I usually use strace(1) to track these down, but it's nowhere near as ergonomic as this tool. I'm wondering now if I could patch the `open` built-in instead.

4 comments

CPython since 3.8 already has built-in audit events, including open, so you don't need to patch anything or use anything external. Just add an audit hook with sys.addaudithook().

Quick example:

    import inspect
    import pathlib
    import sys


    def callsite():
        try:
            pathlib.Path("/tmp/file").open()
        except:
            pass


    def audit_hook(event, args):
        if event == "open":
            path, mode, flags = args
            print(f"audit: open({path!r}, {mode!r}, 0o{flags:o})")
            # Not using traceback here because traceback will attempt to read the
            # source file, causing an infinite recursion of audit events.
            f = inspect.currentframe()
            while f := f.f_back:
                print(
                    f'File "{f.f_code.co_filename}", line {f.f_lineno}, in {f.f_code.co_name}'
                )


    def main():
        sys.addaudithook(audit_hook)
        callsite()


    if __name__ == "__main__":
        main()
Prints:

    audit: open('/tmp/file', 'r', 0o100000000)
    File "/path/to/python/lib/python3.12/pathlib.py", line 1013, in open
    File "/tmp/audit.py", line 10, in callsite
    File "/tmp/audit.py", line 26, in main
    File "/tmp/audit.py", line 30, in <module>
https://docs.python.org/3/library/audit_events.html
Sounds perfect. I didn't know of this, but I think I'll start here.
Went spelunking through the source. I think you absolutely could!
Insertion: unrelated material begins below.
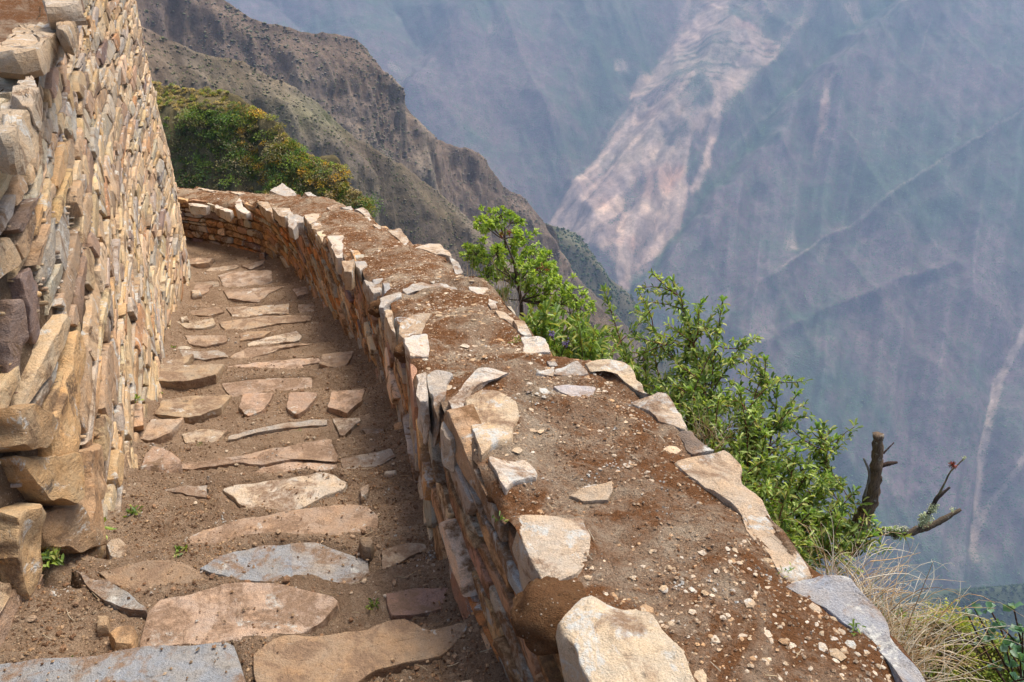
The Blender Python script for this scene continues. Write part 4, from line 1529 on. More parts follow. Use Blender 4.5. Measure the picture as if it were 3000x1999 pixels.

There's actually not a whole lot I found that's really http-library specific. It uses the traceback module in a decorator that ends up being manually wrapped around all of the functions of the specific libraries the author cared about.

https://github.com/cle-b/httpdbg/blob/main/httpdbg/hooks

Should be easy enough to extend this to other libraries.

Super cool tool thanks for sharing @dmurray!

If on Linux or windows you can use Procmon or Instruments on macos.